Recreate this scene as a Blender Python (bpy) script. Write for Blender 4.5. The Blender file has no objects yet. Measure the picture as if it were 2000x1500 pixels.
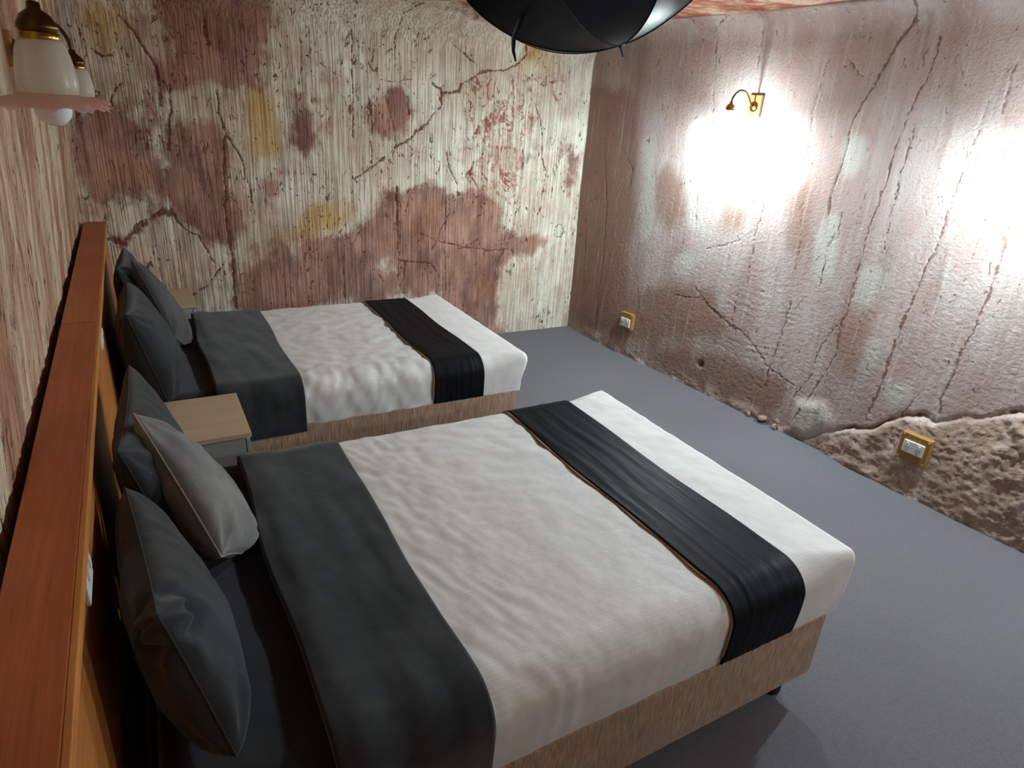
import bpy, bmesh, math, random
import numpy as np
from mathutils import Vector, Matrix

S = bpy.context.scene
COL = S.collection
# ------------------------------------------------------------------ camera
cam_d = bpy.data.cameras.new('camera')
cam = bpy.data.objects.new('camera', cam_d)
COL.objects.link(cam)
S.camera = cam
cam_d.sensor_width = 36.0
cam_d.lens = 36.0 * 1269.9 / 2000.0
cam_d.clip_start = 0.02
YAW, PITCH, ROLL = 0.532703, 0.399013, 0.068205
_f = Vector((math.sin(YAW)*math.cos(PITCH), math.cos(YAW)*math.cos(PITCH), -math.sin(PITCH)))
_s = Vector((math.cos(YAW), -math.sin(YAW), 0))
_u = _s.cross(_f)
_s2 = math.cos(ROLL)*_s + math.sin(ROLL)*_u
_u2 = -math.sin(ROLL)*_s + math.cos(ROLL)*_u
cam.matrix_world = Matrix(((_s2.x, _u2.x, -_f.x, 0), (_s2.y, _u2.y, -_f.y, 0), (_s2.z, _u2.z, -_f.z, 2.0), (0, 0, 0, 1)))
# ------------------------------------------------------------------ world and exposure
world = bpy.data.worlds.new('world')
S.world = world
world.use_nodes = True
world.node_tree.nodes['Background'].inputs[0].default_value = (0.5, 0.5, 0.5, 1)
world.node_tree.nodes['Background'].inputs[1].default_value = 0.02
S.view_settings.view_transform = 'Standard'
S.view_settings.look = 'None'
S.view_settings.gamma = 1.0
S.view_settings.use_curve_mapping = False
S.view_settings.exposure = 0.0
LAMP_STRENGTH = 4150.0          # radiance of each lit bulb
LAMP_COLOUR = (0.78, 0.97, 1.06, 1)
# lit sconces along the right wall: (distance from the back corner, power factor)
LIT = ((1.79, 1.0), (3.72, 1.0), (5.65, 0.6))  # last one: unseen lamp added to light the near side of the bed

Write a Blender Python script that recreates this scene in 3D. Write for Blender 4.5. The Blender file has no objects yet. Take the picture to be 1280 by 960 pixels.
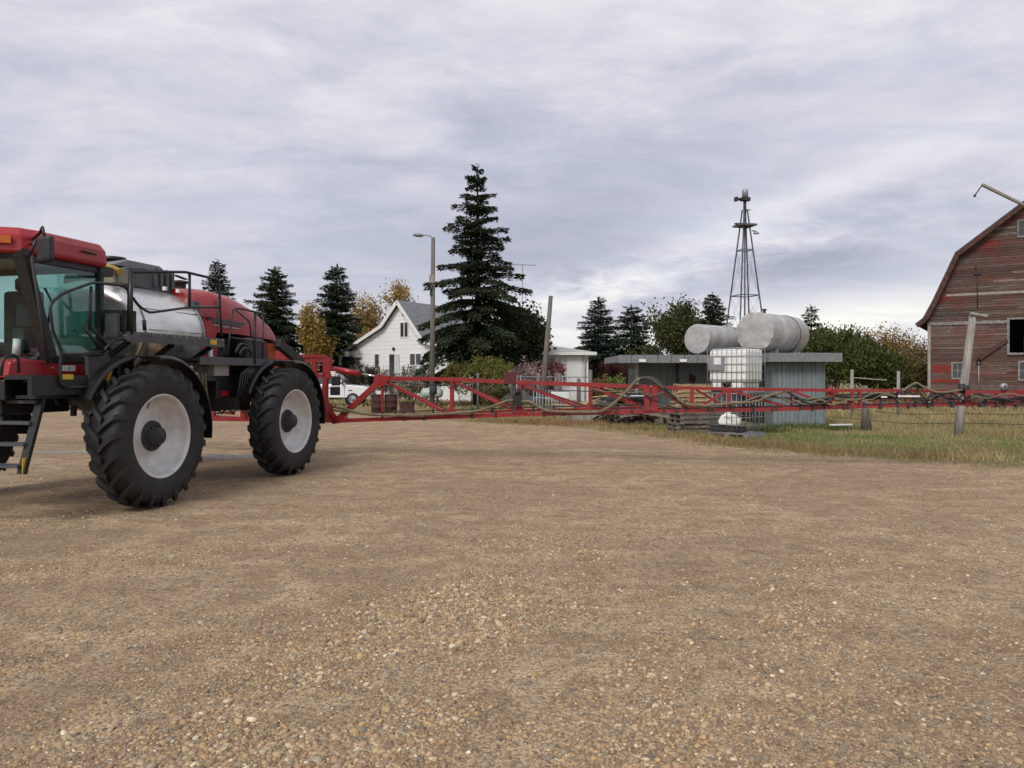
import bpy, math, random
import numpy as np
from math import sin, cos, pi, radians, sqrt, atan2
from mathutils import Vector, Matrix

random.seed(7)
SC = bpy.context.scene
COL = SC.collection
F = 960.0            # focal length in photo pixels (1280 px wide)
EYE = 1.7

# ------------------------------------------------------------------ coordinates
def at(px, py, Y):
    return ((px - 640) / F * Y, Y, EYE - (py - 470) / F * Y)
def gx(px, Y):
    return (px - 640) / F * Y

# ------------------------------------------------------------------ objects
def tag(o, label=None, cat=None, group=None, kind=None):
    if label: o['label'] = label
    if cat: o['category'] = cat
    if group: o['group'] = group
    if kind: o['kind'] = kind
    return o
def empty(name, loc=(0, 0, 0), rz=0.0, label=None, cat=None, group=None):
    o = bpy.data.objects.new(name, None)
    COL.objects.link(o)
    o.location = loc
    o.rotation_euler = (0, 0, rz)
    o.empty_display_size = 0.3
    return tag(o, label, cat, group)
def copy_tree(o, loc=None, rz=None, scale=None, label=None, parent=None):
    c = o.copy(); COL.objects.link(c); c.parent = parent
    for ch in list(o.children):
        copy_tree(ch, parent=c)
    if loc is not None: c.location = loc
    if rz is not None: c.rotation_euler = (0, 0, rz)
    if scale is not None: c.scale = (scale, scale, scale) if isinstance(scale, (int, float)) else scale
    if label: c['label'] = label
    return c

def orth(d):
    d = d.normalized()
    up = Vector((0, 0, 1)) if abs(d.z) < 0.95 else Vector((0, 1, 0))
    s = d.cross(up).normalized()
    return s, s.cross(d).normalized()

class MB:
    def __init__(self):
        self.v = []; self.f = []; self.c = []; self.sm = []
        self.col = (1, 1, 1)
    def add(self, vs, fs, smooth=False):
        b = len(self.v)
        self.v += [tuple(p) for p in vs]
        self.f += [tuple(i + b for i in f) for f in fs]
        self.sm += [smooth] * len(fs)
        self.c += [self.col] * len(vs)
        return self
    def box(self, a, b, rz=0, pivot=None):
        x0, y0, z0 = a; x1, y1, z1 = b
        vs = [(x0, y0, z0), (x1, y0, z0), (x1, y1, z0), (x0, y1, z0), (x0, y0, z1), (x1, y0, z1), (x1, y1, z1), (x0, y1, z1)]
        if rz:
            cx, cy = pivot or ((x0 + x1) / 2, (y0 + y1) / 2)
            vs = [(cx + (x - cx) * cos(rz) - (y - cy) * sin(rz), cy + (x - cx) * sin(rz) + (y - cy) * cos(rz), z) for x, y, z in vs]
        return self.add(vs, [(0, 3, 2, 1), (4, 5, 6, 7), (0, 1, 5, 4), (1, 2, 6, 5), (2, 3, 7, 6), (3, 0, 4, 7)])
    def bar(self, a, b, w, h=None):            # rectangular bar from a to b
        h = h or w
        a = Vector(a); b = Vector(b)
        s, u = orth(b - a)
        s = s * w / 2; u = u * h / 2
        vs = [a - s - u, a + s - u, a + s + u, a - s + u, b - s - u, b + s - u, b + s + u, b - s + u]
        return self.add(vs, [(0, 3, 2, 1), (4, 5, 6, 7), (0, 1, 5, 4), (1, 2, 6, 5), (2, 3, 7, 6), (3, 0, 4, 7)])
    def tube(self, pts, r, n=8, closed=False, caps=True):
        pts = [Vector(p) for p in pts]
        rs = r if isinstance(r, (list, tuple)) else [r] * len(pts)
        m = len(pts); vs = []; fs = []
        ps = None
        for i, p in enumerate(pts):
            if closed: d = pts[(i + 1) % m] - pts[i - 1]
            else: d = pts[min(i + 1, m - 1)] - pts[max(i - 1, 0)]
            d.normalize()
            if ps is None: s, u = orth(d)
            else:
                s = ps - d * ps.dot(d)
                s = s.normalized() if s.length > 1e-5 else orth(d)[0]
                u = s.cross(d).normalized()
            ps = s
            for k in range(n):
                a = 2 * pi * k / n
                vs.append(p + (s * cos(a) + u * sin(a)) * rs[i])
        for i in range(m if closed else m - 1):
            j = (i + 1) % m
            for k in range(n):
                k2 = (k + 1) % n
                fs.append((i * n + k, i * n + k2, j * n + k2, j * n + k))
        self.add(vs, fs, True)
        if caps and not closed:
            b = len(self.v) - len(vs)
            self.f.append(tuple(b + k for k in range(n))[::-1]); self.sm.append(False)
            self.f.append(tuple(b + (m - 1) * n + k for k in range(n))); self.sm.append(False)
        return self
    def lathe(self, prof, origin, axis, n=32, smooth=True, sx=1.0, sz=1.0):   # prof: (dist along axis, radius)
        o = Vector(origin); a = Vector(axis).normalized(); s, u = orth(a)
        vs = []; fs = []
        for (t, r) in prof:
            for k in range(n):
                th = 2 * pi * k / n
                vs.append(o + a * t + s * (cos(th) * r * sx) + u * (sin(th) * r * sz))
        for i in range(len(prof) - 1):
            for k in range(n):
                k2 = (k + 1) % n
                fs.append((i * n + k, i * n + k2, (i + 1) * n + k2, (i + 1) * n + k))
        return self.add(vs, fs, smooth)
    def disc(self, c, axis, r, n=24):
        return self.lathe([(0, r), (0, 0.0005)], c, axis, n, False)
    def prism(self, poly, a, b):               # poly of (u,v) swept: a,b functions mapping (u,v)->3D for both ends
        n = len(poly)
        vs = [a(*p) for p in poly] + [b(*p) for p in poly]
        fs = [tuple(range(n))[::-1], tuple(range(n, 2 * n))] + [(i, (i + 1) % n, n + (i + 1) % n, n + i) for i in range(n)]
        return self.add(vs, fs)
    def quad(self, *p):
        return self.add(p, [tuple(range(len(p)))])
    def build(self, name, m, parent=None, world=False, bevel=0, label=None, colattr=False):
        vs = self.v
        if world and parent is not None:
            r = parent
            while r.parent is not None: r = r.parent
            M = (Matrix.Translation(r.location) @ Matrix.Rotation(r.rotation_euler[2], 4, 'Z')).inverted()
            vs = [tuple(M @ Vector(p)) for p in vs]
        me = bpy.data.meshes.new(name)
        me.from_pydata(vs, [], self.f)
        me.polygons.foreach_set('use_smooth', self.sm)
        if colattr:
            at_ = me.color_attributes.new('Col', 'FLOAT_COLOR', 'POINT')
            arr = np.ones((len(vs), 4), np.float32); arr[:, :3] = np.array(self.c, np.float32)
            at_.data.foreach_set('color', arr.ravel())
        me.materials.append(m)
        me.update()
        o = bpy.data.objects.new(name, me)
        COL.objects.link(o)
        if parent is not None: o.parent = parent
        if bevel:
            b = o.modifiers.new('bevel', 'BEVEL'); b.width = bevel; b.segments = 2; b.limit_method = 'ANGLE'; b.angle_limit = radians(40)
            b.harden_normals = False
        if label: o['label'] = label
        return o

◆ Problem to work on
Scan the lines above for "Write", then copy every one that has it.

◆ Right answer
Recreate this scene as a Blender Python (bpy) script. Write for Blender 4.5. The Blender file has no objects yet. Measure the picture as if it were 2000x1500 pixels.
Write a Blender Python script that recreates this scene in 3D. Write for Blender 4.5. The Blender file has no objects yet. Take the picture to be 1280 by 960 pixels.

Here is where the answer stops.